By  on April 18, 2006

TOKYO — Heritage plays an important role in Ralph Lauren's universe, which is celebrating its 40th anniversary next year.

On the surface, a man like Lauren would seem at odds with Tokyo, Japan's urban metropolis of crowded streets, a tangled infrastructure, high-tech architecture and a youth that embraces every fashion craze — as long as it's colorful and crazy. But Lauren, on his first trip to Japan in 25 years late last month to open a flagship on Omotesando Dori, was a natural with the locals, who mobbed him, taking photos of him with their cell phones as if he were the heartthrob member of the newest boy band. Omotesando was even lined in American and Japanese flags in his honor.

"It's very individual here," Lauren observed. "The young people have an eclectic style. They get it when you show it to them. They love the cinema, fashion and are happy to experiment.
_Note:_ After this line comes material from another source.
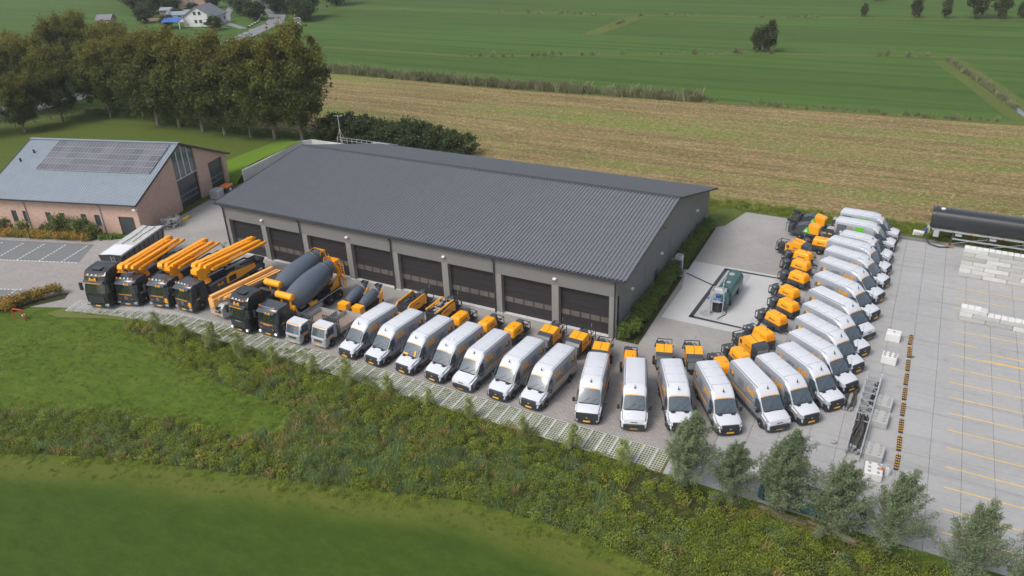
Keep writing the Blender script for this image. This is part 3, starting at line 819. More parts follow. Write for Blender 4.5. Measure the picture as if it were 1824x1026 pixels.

They are absorbing and moving quickly."

The same could be said of Lauren, who had little time to sit back and relax on this five-day journey to Tokyo. A day in the life of Lauren there consisted of a gym session (the Laurens brought along their Manhattan personal trainer); breakfast; briefings on the day's schedule; several interviews with the Japanese press; trips to the flagship for a final polish before the ribbon cutting and opening party, which were held on March 29, and visits to local department stores that carry Polo.

Tokyo can be a daunting city for visitors, a notion that was perhaps most eloquently conveyed by director Sofia Coppola in "Lost in Translation." Lauren, who maintains that each collection is based on a movie that takes place in his head, said he had too little time for any "lost" moments.

"My schedule is boom, boom, boom," he said. "I get up, I work out in the morning and then I am on schedule. I do interviews, I go and see some stores and then I am working on my own store, going through the details that didn't work and how we should do it."

That's not to say the trip didn't have its share of memorable moments for Lauren, who was impressed by how much the city had transformed since his last visit.